How can I store a C++20 ranges composed view as a class member?
I tried with the following code which works with in general, but if I put the struct into a header, GCC warns me that splitter::view has internal linkage. (-Werror=subobject-linkage)
I think GCC is right in this case, but I don't know how to set it to external linkage.
But I think I have a more fundamental problem here, which is I cannot name the type of the range view.

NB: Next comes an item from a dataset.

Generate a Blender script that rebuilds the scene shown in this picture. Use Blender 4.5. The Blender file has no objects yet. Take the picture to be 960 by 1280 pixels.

In theory I could type that out, but it's a pain if I add another filter to the view.
#include <ranges>
#include <string_view>
#include <fmt/core.h>
struct splitter {
static constexpr auto split = [](std::string_view command) {
return command
| std::views::split(' ')
| std::views::filter([](auto range) { return !std::ranges::empty(range); })
| std::views::transform([](auto range) { return std::string_view(range); });
};
using ViewType = decltype(split(std::declval<std::string_view>()));
ViewType view;
splitter(std::string_view str)
: view(split(str))
{
}
};
int main() {
std::string_view str = " test foo bar ";
splitter sptl(str);
for (auto s : sptl) {
fmt::print("token {} with size {}", s, s.size());
}
}
Here's a godbolt link to the header version: https://godbolt.org/z/avMhqofcf
Issue is that inside the class, class is still incomplete So you have limited access to its internal. changing lambda to regular function, and moving it from the class solve the issue:
inline constexpr auto split(std::string_view command)
{
return command
| std::views::split(' ')
| std::views::filter([](auto range) { return !std::ranges::empty(range); })
| std::views::transform([](auto range) { return std::string_view(range); });
}
struct splitter {
using ViewType = decltype(split(std::declval<std::string_view>()));
ViewType view;
splitter(std::string_view str)
: view(split(str))
{
}
};